NBC’s proposal is to form a partnership that would combine NBC with Universal’s entertainment assets, which include film and television studios, the USA and Sci-Fi cable channels, and an interest in the Universal theme park business. The assets include the Universal Music business, though the music company is not for sale.

If NBC’s partnership scenario is chosen, the network would pay Vivendi very little cash. However, many analysts think an NBC-Vivendi merger would create a company better able to compete with other large media companies like Viacom, Disney, and News Corp. because it would add a motion picture studio, television production studio, cable channels and theme parks to NBC’s broadcast holdings.

The combination would also give NBC an upper hand in programming since it would assume control of the roster of television programs produced by Universal, including the three hit “Law and Order” series now seen on NBC.

The proposal by Bronfman’s group involves a cash purchase of $14 billion for a majority stake in Vivendi. While Vivendi executives did not indicate which approach they favor, several media analysts give NBC the best chance of success because its offer would probably be seen as more attractive to Vivendi’s executives and shareholders.

“The NBC bid makes the most sense because it offers the greatest synergies and greatest long-term return for Vivendi Universal’s stockholders,” said David W. Healy, a specialist in mergers and acquisitions at the law firm of Fenwick & West in Mountain View, Calif, in an interview with the New York Times.

Healy said NBC’s ability to combine the distribution power of its broadcast stations and cable channels with Universal’s media assets make such a merger a natural fit. In an unusual move, however, Bronfman—who is not only a perspective buyer but the co-founder of Vivendi Universal—issued a public warning after Vivendi narrowed the bidders that an NBC merger would be “exactly the wrong outcome” for Vivendi’s shareholders.

Bronfman, in an interview with London’s Financial Times, argued that a merger with NBC would leave the French company in the same strategic limbo in which it has languished for more than a year.

“The share price hasn’t moved for a reason: no one knows where they’re going,” said Bronfman, who is still vice-chairman of Vivendi and will return to the board at the end of the auction. “No one will be willing to buy into Vivendi because it would still be such a complicated story—still entertainment, still telecoms, still this, still that.”

Bronfman said he doubts Vivendi shareholders will see synergies in a merger with the network. “NBC has never run a studio, an entertainment cable network or a theme park,” he said. “It would be a huge leap of faith towards a goal which is the wrong one to begin with, namely more entertainment rather than less.”

However, Michael Nathanson, a media analyst at Sanford C. Bernstein & Company, told the New York Times he doubted that a Bronfman offer could prevail. “There have been other bidders with greater opportunities to find cost-cutting or revenue-enhancing strategies,” he said, “including Liberty Media, Viacom and MGM, and they bowed out because the economics did not work. I have a hard time imagining that the Bronfman group could offer near what Vivendi wants.”

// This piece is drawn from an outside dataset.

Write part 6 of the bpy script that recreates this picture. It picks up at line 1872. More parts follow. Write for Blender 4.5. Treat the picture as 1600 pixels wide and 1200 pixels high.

Another bonus for NBC, several analysts said, is the high regard in Europe for its parent company, General Electric. When G.E. bought NBC in 1986, its ability to manage a media company was questioned because of its reputation for promising shareholders steady growth. But NBC has prospered under its chairman, Robert C. Wright, who has led NBC since G.E. bought the network.

For 2003, NBC is projecting a record operating profit of $1.9 billion, which would make it one of the two most successful units of G.E. for a second year. The other is GE Power Systems, which makes gas-turbine engines.

Thus far NBC has made no public comment on the Vivendi sale.